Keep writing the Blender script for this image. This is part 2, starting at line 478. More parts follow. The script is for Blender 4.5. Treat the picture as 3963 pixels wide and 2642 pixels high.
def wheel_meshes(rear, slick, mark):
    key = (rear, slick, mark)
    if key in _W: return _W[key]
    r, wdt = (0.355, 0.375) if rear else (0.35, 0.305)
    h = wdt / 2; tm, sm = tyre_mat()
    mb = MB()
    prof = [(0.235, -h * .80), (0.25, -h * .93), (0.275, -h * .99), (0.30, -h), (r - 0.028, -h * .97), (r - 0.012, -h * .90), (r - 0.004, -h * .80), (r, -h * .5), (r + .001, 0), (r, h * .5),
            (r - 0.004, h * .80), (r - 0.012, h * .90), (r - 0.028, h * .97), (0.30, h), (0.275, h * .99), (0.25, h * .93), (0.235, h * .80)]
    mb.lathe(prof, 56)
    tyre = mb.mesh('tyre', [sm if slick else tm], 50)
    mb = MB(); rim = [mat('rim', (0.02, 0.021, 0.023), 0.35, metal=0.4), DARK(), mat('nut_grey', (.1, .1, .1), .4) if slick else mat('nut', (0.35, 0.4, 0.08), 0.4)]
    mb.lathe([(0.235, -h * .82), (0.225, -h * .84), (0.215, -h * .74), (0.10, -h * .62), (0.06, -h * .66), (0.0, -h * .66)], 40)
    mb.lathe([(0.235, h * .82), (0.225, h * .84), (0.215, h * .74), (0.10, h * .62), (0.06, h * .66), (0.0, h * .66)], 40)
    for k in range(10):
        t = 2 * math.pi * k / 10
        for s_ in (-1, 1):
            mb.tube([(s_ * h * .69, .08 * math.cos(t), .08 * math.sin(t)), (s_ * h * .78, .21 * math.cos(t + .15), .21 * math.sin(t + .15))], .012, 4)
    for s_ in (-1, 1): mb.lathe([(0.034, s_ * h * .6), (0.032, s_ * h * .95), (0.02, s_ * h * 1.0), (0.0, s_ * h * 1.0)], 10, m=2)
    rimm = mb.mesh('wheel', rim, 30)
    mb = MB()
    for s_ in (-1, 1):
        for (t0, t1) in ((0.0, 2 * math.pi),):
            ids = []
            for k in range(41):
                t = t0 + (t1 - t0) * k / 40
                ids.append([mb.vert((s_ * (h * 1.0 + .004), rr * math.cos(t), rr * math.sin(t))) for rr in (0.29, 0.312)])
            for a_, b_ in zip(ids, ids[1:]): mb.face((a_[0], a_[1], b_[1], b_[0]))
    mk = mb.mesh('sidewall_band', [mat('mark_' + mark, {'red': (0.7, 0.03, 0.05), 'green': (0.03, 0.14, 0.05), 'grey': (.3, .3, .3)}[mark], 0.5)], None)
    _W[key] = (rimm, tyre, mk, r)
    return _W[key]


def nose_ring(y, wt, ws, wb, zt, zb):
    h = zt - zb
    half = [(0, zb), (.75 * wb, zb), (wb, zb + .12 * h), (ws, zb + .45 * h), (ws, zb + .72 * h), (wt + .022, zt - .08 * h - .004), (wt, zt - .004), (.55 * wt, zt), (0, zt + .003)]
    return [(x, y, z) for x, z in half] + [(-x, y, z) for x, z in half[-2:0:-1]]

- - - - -

REQUIREMENTS: Write every line of the material above again, exactly.

SOLVED EXERCISE:
Keep writing the Blender script for this image. This is part 2, starting at line 478. More parts follow. The script is for Blender 4.5. Treat the picture as 3963 pixels wide and 2642 pixels high.
def wheel_meshes(rear, slick, mark):
    key = (rear, slick, mark)
    if key in _W: return _W[key]
    r, wdt = (0.355, 0.375) if rear else (0.35, 0.305)
    h = wdt / 2; tm, sm = tyre_mat()
    mb = MB()
    prof = [(0.235, -h * .80), (0.25, -h * .93), (0.275, -h * .99), (0.30, -h), (r - 0.028, -h * .97), (r - 0.012, -h * .90), (r - 0.004, -h * .80), (r, -h * .5), (r + .001, 0), (r, h * .5),
            (r - 0.004, h * .80), (r - 0.012, h * .90), (r - 0.028, h * .97), (0.30, h), (0.275, h * .99), (0.25, h * .93), (0.235, h * .80)]
    mb.lathe(prof, 56)
    tyre = mb.mesh('tyre', [sm if slick else tm], 50)
    mb = MB(); rim = [mat('rim', (0.02, 0.021, 0.023), 0.35, metal=0.4), DARK(), mat('nut_grey', (.1, .1, .1), .4) if slick else mat('nut', (0.35, 0.4, 0.08), 0.4)]
    mb.lathe([(0.235, -h * .82), (0.225, -h * .84), (0.215, -h * .74), (0.10, -h * .62), (0.06, -h * .66), (0.0, -h * .66)], 40)
    mb.lathe([(0.235, h * .82), (0.225, h * .84), (0.215, h * .74), (0.10, h * .62), (0.06, h * .66), (0.0, h * .66)], 40)
    for k in range(10):
        t = 2 * math.pi * k / 10
        for s_ in (-1, 1):
            mb.tube([(s_ * h * .69, .08 * math.cos(t), .08 * math.sin(t)), (s_ * h * .78, .21 * math.cos(t + .15), .21 * math.sin(t + .15))], .012, 4)
    for s_ in (-1, 1): mb.lathe([(0.034, s_ * h * .6), (0.032, s_ * h * .95), (0.02, s_ * h * 1.0), (0.0, s_ * h * 1.0)], 10, m=2)
    rimm = mb.mesh('wheel', rim, 30)
    mb = MB()
    for s_ in (-1, 1):
        for (t0, t1) in ((0.0, 2 * math.pi),):
            ids = []
            for k in range(41):
                t = t0 + (t1 - t0) * k / 40
                ids.append([mb.vert((s_ * (h * 1.0 + .004), rr * math.cos(t), rr * math.sin(t))) for rr in (0.29, 0.312)])
            for a_, b_ in zip(ids, ids[1:]): mb.face((a_[0], a_[1], b_[1], b_[0]))
    mk = mb.mesh('sidewall_band', [mat('mark_' + mark, {'red': (0.7, 0.03, 0.05), 'green': (0.03, 0.14, 0.05), 'grey': (.3, .3, .3)}[mark], 0.5)], None)
    _W[key] = (rimm, tyre, mk, r)
    return _W[key]


def nose_ring(y, wt, ws, wb, zt, zb):
    h = zt - zb
    half = [(0, zb), (.75 * wb, zb), (wb, zb + .12 * h), (ws, zb + .45 * h), (ws, zb + .72 * h), (wt + .022, zt - .08 * h - .004), (wt, zt - .004), (.55 * wt, zt), (0, zt + .003)]
    return [(x, y, z) for x, z in half] + [(-x, y, z) for x, z in half[-2:0:-1]]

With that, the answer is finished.